Dopo aver analizzato le varie funzioni svolte dai dialoghi nel fumetto nella prima parte, in questa seconda parte si parla degli errori che si possono commettere.
Esiste un errore in cui è facile cadere sia che si stia scrivendo una storia o che la si stia disegnando, ed è quello delle iperboli. Ovvero quella continua, ossessiva ricerca della battuta o immagine a effetto, in tutte le pagine, se non addirittura in ogni dannata vignetta. Quindi specifichiamolo subito: questa ossessione non solo non rende più efficace una storia, ma denota una totale assenza del senso del racconto da parte dell’autore.
Ricordo un disegnatore specializzato in questa insana pratica. Era davvero molto bravo, ma tendeva a scegliere inquadrature drammatiche in ogni vignetta, sia che il protagonista tenesse sotto tiro il cattivone di turno, sia che aprisse la porta per entrare in bagno. Il problema è che quando hai usato inquadrature “drammatiche” per le situazioni quotidiane, come puoi comunicare la tensione anche nel momento realmente drammatico? Se l’inquadratura è d’effetto quando il protagonista prende il caffè, il lettore non coglierà molta differenza quando lui troverà il cadavere ancora caldo della sua amata. L’eccesso di dramma equivale dunque alla sua assenza. Perciò dosare le inquadrature a effetto è essenziale nella narrazione. Il disegnatore che non lo capisce pensa probabilmente di colpire il lettore con la propria perizia nel disegno, ma si dimentica che sta raccontando una storia.
Analogamente, anche vari sceneggiatori possono cadere nell’errore di pensare che “più ce n’è, meglio è” e infarciscono i dialoghi dei personaggi di frasi ad effetto, frasi che dovrebbero colpire il lettore in ogni pagina, inchiodandolo alla lettura (e, implicitamente, mostrando quanto sia “figo” lo sceneggiatore). Beh, scrivere una storia non significa mettersi in mostra, ma mettersi al servizio della narrazione.
Tenete inoltre presente che, esagerando, il rischio del ridicolo è sempre in agguato. Per uno sceneggiatore ancor più che per un disegnatore.
Prendiamo la frase “Sono il migliore in quello che faccio. Ma quello che faccio non è piacevole“, di Wolverine. La prima volta che è stata pronunciata ha fatto il suo effetto, senza dubbio. Una singola, efficace frase nel mezzo di una descrizione narrativa in prima persona. Il problema è che questa frase ha avuto talmente effetto che per un certo periodo quasi chiunque abbia scritto le avventure di Wolverine ha iniziato a usarla e da frase efficace si è trasformata in un tormentone comico, giustamente preso in giro in più occasioni (tant’è che non credo la usino ancora, oggi!).

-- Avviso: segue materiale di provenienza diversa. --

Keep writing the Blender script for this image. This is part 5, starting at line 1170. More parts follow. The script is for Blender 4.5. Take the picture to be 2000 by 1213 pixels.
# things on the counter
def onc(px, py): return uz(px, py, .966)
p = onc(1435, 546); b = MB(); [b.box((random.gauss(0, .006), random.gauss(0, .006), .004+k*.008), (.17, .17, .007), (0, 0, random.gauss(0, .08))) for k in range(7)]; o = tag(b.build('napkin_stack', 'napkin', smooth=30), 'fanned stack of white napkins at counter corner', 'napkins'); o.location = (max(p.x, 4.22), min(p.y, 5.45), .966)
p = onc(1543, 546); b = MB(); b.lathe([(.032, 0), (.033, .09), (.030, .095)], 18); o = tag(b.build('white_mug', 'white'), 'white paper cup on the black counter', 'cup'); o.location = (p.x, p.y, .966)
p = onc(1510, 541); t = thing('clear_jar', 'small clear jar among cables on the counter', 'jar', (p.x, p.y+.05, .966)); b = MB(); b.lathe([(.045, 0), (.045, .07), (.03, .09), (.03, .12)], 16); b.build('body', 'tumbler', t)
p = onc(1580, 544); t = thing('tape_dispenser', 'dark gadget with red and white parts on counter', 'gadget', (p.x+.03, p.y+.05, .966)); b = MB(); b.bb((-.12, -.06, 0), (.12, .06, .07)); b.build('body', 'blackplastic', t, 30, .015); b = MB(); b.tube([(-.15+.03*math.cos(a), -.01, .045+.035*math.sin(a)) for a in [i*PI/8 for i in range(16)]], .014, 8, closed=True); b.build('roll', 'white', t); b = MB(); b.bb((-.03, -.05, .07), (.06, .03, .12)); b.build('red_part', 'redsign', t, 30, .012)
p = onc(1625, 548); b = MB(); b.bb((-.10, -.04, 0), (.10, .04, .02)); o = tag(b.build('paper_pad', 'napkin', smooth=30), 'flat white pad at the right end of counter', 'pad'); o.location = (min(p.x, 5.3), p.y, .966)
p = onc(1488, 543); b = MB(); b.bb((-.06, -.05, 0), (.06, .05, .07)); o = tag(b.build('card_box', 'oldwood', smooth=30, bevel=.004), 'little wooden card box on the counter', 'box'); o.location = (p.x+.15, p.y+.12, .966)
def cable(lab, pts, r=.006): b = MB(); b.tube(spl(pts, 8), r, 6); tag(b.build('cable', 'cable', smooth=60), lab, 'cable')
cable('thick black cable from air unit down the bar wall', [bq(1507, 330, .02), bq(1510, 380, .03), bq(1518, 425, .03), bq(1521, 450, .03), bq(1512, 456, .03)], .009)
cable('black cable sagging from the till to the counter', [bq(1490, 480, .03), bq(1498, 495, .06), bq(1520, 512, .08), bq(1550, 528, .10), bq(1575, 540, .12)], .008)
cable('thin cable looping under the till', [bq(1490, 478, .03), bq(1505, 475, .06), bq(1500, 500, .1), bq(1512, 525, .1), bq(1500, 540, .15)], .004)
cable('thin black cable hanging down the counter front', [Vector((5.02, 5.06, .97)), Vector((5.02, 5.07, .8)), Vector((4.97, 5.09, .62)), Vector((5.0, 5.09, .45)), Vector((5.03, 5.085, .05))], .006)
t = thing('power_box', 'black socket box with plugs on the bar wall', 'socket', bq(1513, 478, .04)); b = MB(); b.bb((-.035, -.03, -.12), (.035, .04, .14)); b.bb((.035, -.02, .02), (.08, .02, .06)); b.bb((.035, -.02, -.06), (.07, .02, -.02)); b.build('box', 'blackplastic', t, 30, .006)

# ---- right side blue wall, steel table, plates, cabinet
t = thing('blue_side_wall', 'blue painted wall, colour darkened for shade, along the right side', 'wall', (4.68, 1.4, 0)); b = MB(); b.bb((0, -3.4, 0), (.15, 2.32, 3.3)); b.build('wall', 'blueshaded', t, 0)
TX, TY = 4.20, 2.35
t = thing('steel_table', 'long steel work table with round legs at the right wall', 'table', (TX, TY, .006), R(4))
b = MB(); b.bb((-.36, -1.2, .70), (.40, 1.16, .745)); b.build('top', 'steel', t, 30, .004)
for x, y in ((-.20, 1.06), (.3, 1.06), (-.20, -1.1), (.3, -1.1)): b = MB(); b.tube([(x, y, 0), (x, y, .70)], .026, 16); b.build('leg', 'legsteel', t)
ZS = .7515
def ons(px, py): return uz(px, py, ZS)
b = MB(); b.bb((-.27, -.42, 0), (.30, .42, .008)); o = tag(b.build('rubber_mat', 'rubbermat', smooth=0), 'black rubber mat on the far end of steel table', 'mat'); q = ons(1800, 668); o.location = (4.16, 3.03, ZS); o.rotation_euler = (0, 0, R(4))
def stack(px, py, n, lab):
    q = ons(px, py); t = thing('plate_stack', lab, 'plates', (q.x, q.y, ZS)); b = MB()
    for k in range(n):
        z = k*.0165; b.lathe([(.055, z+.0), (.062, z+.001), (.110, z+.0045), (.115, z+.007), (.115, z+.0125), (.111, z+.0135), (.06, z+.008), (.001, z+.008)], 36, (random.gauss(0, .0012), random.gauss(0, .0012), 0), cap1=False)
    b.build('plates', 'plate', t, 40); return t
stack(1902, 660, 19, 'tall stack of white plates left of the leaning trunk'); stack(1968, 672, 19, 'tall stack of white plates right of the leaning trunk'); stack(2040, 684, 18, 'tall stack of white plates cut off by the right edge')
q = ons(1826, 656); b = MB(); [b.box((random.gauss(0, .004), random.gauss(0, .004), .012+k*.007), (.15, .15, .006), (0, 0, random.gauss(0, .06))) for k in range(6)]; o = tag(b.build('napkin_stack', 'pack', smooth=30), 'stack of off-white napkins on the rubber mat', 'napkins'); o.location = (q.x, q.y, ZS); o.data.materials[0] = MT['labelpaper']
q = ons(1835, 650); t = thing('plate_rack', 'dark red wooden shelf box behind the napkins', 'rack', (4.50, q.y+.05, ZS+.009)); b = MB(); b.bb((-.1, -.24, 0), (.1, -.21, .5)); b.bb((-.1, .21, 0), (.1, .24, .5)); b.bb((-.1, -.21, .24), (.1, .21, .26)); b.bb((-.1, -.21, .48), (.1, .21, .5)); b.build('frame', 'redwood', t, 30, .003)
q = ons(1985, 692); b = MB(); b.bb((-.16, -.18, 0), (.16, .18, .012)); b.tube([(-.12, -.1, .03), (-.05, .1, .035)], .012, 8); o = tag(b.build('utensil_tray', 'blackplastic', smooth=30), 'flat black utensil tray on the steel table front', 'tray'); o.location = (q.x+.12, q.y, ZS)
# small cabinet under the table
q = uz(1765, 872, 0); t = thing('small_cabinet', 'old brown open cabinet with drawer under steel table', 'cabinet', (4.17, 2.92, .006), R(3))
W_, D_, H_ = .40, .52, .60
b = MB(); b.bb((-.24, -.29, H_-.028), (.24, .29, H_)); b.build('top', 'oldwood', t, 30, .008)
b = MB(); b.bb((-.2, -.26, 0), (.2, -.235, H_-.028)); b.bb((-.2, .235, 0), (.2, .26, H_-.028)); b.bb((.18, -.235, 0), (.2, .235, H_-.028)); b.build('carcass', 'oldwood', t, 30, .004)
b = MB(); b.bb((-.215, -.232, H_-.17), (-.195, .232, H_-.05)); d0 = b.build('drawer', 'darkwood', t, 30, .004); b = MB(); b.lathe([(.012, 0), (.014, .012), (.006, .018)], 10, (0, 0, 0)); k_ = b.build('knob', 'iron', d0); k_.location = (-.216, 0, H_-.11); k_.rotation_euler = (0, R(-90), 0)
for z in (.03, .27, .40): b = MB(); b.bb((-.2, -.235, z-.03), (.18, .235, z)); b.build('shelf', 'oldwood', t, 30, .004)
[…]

Intendiamoci, così come io sono per i dialoghi “colloquiali”, si può anche optare per scelte alternative, ma l’importante è che i dialoghi siano coerenti con il genere di storia narrata. in un fantasy epico non stoneranno dei dialoghi teatrali, mentre una storia ambientata nell’alta società, soprattutto di epoca passata, richiederà un linguaggio ricercato e formale, al contrario di una commedia di ambientazione contadina dove termini e frasi dialettali saranno all’ordine del giorno.

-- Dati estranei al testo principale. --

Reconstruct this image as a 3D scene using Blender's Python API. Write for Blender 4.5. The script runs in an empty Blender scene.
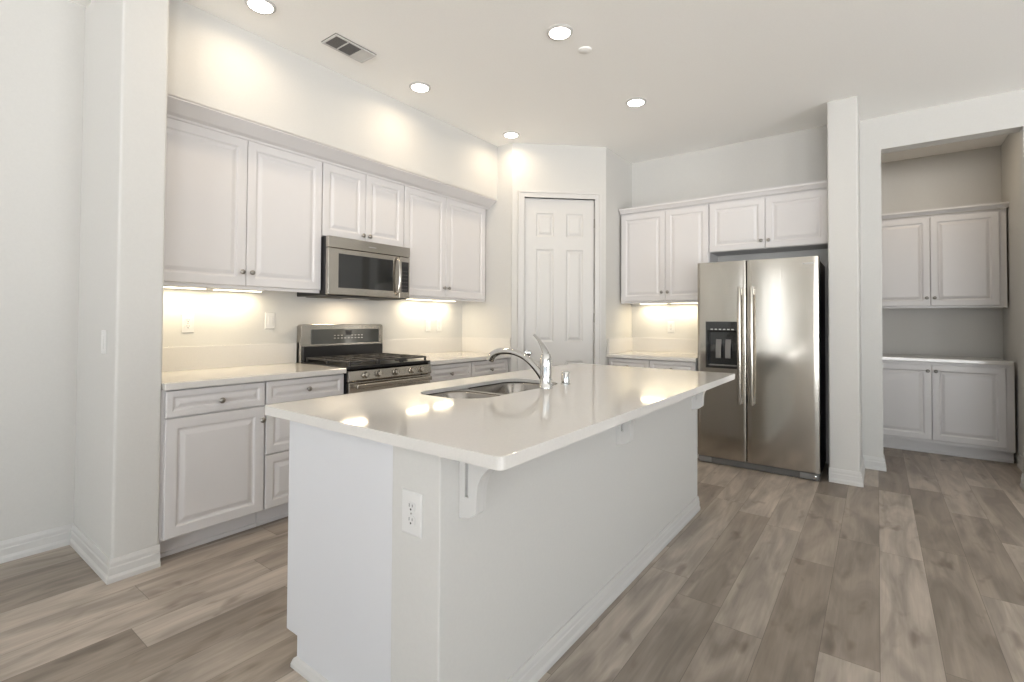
import bpy, bmesh, math, random
from mathutils import Vector, Matrix
random.seed(4)
S = bpy.context.scene
COL = S.collection
PI = math.pi

# ------------------------------------------------------------------ camera
YAW, PITCH, ROLL = math.radians(36.79), math.radians(1.052), math.radians(0.347)
cam_d = bpy.data.cameras.new('camera')
cam = bpy.data.objects.new('camera', cam_d); COL.objects.link(cam)
F = Vector((-math.sin(YAW), math.cos(YAW), 0)); R = Vector((math.cos(YAW), math.sin(YAW), 0)); U = Vector((0, 0, 1))
F2 = F*math.cos(PITCH)+U*math.sin(PITCH); U2 = U*math.cos(PITCH)-F*math.sin(PITCH)
R3 = R*math.cos(ROLL)+U2*math.sin(ROLL); U3 = U2*math.cos(ROLL)-R*math.sin(ROLL)
m = Matrix((R3, U3, -F2)).transposed().to_4x4(); m.translation = Vector((0, 0, 1.2445))
cam.matrix_world = m
cam_d.sensor_width = 36; cam_d.sensor_fit = 'HORIZONTAL'
cam_d.lens = 488.82/1024*36
cam_d.shift_y = -(341-311.42)/1024
cam_d.clip_start = 0.02
S.camera = cam

# ------------------------------------------------------------------ view, world, daylight
S.view_settings.view_transform = 'Standard'; S.view_settings.look = 'None'
S.view_settings.gamma = 1; S.view_settings.use_curve_mapping = False
S.view_settings.exposure = 0.0
S.cycles.use_denoising = True
S.cycles.max_bounces = 10; S.cycles.diffuse_bounces = 7; S.cycles.glossy_bounces = 5
S.cycles.caustics_reflective = False; S.cycles.caustics_refractive = False
S.cycles.sample_clamp_indirect = 6
SKY = 20.8            # strength of the daylight outside
CAN = 2.75            # watts of one recessed light
ALCOVE_FILL = 2.9         # watts of the fill lamp added in the alcove
STRIP = 3.2          # watts of one under-cabinet strip
W = bpy.data.worlds.new('world'); S.world = W; W.use_nodes = True
nt = W.node_tree; nt.nodes.clear()
wo = nt.nodes.new('ShaderNodeOutputWorld'); bg = nt.nodes.new('ShaderNodeBackground')
tc = nt.nodes.new('ShaderNodeTexCoord'); sp = nt.nodes.new('ShaderNodeSeparateXYZ'); rp = nt.nodes.new('ShaderNodeValToRGB')
mr = nt.nodes.new('ShaderNodeMapRange'); mr.inputs[1].default_value = -1
nt.links.new(tc.outputs['Generated'], sp.inputs[0]); nt.links.new(sp.outputs[2], mr.inputs[0]); nt.links.new(mr.outputs[0], rp.inputs[0])
el = rp.color_ramp.elements
el[0].position = 0.44; el[0].color = (.96, .965, .965, 1); el[1].position = 0.56; el[1].color = (.12, .152, .180, 1)
nt.links.new(rp.outputs[0], bg.inputs[0]); bg.inputs[1].default_value = SKY; nt.links.new(bg.outputs[0], wo.inputs[0])

def light(name, kind, loc, power, color, parent=None, rot=None, **kw):
    d = bpy.data.lights.new(name, kind); d.energy = power; d.color = color
    for k, v in kw.items(): setattr(d, k, v)
    o = bpy.data.objects.new(name, d); COL.objects.link(o)
    o.location = loc
    if rot: o.rotation_euler = rot
    if parent: o.parent = parent; o.location = Vector(loc)-wloc(parent)
    return o
def portal(name, loc, rot, sx, sy):
    o = light(name, 'AREA', loc, 1, (1, 1, 1), rot=rot, shape='RECTANGLE', size=sx, size_y=sy)
    o.data.cycles.is_portal = True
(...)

Prendiamo Sin City di Frank Miller, per esempio, ispirata ai racconti “pulp” degli anni Quaranta e Cinquanta: i dialoghi secchi, asciutti e ad effetto di Miller funzionano non solo perché l’autore cammina costantemente sul filo del rasoio, ma anche perché, conscio di questo, impregna ogni storia e ogni dialogo di ironia. Miller ironizza sul genere estremizzandolo e può quindi permettersi dialoghi che, in storie più seriose, suonerebbero decisamente ridicoli.

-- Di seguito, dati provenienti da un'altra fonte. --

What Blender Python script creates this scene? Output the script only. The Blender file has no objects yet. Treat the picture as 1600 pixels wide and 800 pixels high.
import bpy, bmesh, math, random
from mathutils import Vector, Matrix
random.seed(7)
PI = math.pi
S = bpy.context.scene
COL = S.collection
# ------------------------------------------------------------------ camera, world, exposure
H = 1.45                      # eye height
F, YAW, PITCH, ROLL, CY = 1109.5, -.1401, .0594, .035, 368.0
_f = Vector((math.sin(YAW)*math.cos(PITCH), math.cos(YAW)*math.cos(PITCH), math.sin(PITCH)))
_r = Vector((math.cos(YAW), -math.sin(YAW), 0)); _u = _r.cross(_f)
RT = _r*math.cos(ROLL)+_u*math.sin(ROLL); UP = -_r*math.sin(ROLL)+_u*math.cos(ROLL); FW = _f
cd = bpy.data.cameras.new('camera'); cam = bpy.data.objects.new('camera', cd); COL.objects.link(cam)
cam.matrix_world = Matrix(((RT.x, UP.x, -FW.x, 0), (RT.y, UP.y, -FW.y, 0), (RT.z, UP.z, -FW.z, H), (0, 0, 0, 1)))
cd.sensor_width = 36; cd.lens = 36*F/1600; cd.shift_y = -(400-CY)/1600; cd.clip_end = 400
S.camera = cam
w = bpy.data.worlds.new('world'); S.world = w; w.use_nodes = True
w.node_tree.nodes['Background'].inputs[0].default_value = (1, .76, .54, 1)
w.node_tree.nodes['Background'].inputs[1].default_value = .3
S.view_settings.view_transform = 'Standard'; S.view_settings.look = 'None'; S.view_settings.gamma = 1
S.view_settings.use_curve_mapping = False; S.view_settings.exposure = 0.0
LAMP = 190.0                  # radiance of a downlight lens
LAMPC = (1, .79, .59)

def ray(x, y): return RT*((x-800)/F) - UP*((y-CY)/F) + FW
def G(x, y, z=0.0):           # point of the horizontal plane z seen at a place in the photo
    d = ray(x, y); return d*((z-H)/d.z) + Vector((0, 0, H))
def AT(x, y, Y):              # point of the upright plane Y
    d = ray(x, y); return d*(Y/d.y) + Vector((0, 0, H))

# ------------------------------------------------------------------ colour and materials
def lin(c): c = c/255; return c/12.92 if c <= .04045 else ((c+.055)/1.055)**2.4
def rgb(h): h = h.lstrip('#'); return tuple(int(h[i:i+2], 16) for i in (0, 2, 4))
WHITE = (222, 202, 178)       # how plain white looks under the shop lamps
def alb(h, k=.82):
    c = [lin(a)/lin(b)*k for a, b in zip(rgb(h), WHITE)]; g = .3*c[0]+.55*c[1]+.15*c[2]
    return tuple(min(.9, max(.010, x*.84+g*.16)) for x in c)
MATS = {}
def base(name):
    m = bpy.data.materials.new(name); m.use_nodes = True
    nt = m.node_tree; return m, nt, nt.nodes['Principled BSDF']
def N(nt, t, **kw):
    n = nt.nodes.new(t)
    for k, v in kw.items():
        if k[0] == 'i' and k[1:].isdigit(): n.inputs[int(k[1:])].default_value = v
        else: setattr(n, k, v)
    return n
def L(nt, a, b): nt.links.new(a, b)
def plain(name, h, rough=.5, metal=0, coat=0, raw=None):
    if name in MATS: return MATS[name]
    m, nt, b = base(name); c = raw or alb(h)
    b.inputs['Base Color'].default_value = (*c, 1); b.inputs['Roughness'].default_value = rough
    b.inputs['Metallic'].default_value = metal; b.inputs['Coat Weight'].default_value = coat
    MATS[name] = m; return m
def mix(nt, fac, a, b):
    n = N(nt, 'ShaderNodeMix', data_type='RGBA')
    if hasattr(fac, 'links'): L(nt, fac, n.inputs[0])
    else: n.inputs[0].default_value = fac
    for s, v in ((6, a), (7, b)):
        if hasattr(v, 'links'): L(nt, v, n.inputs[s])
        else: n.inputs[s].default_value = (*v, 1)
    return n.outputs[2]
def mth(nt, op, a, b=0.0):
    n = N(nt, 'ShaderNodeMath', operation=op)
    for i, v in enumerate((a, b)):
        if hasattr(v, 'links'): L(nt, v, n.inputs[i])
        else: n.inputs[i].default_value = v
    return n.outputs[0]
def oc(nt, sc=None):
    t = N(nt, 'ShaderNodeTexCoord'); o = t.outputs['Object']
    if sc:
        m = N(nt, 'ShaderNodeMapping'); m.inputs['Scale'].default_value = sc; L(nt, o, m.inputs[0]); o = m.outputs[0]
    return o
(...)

Usare frasi a effetto in continuazione può inoltre comportare un secondo rischio, quello di rendere antipatici i personaggi. Generalmente la frase a effetto presuppone una sicurezza e una superiorità da parte di chi la usa. Far parlare qualcuno continuamente in questo modo lo renderà agli occhi del lettore inevitabilmente sprezzante, supponente e pieno di sé. E perché un lettore dovrebbe essere interessato alle avventure di qualcuno che gli sta antipatico?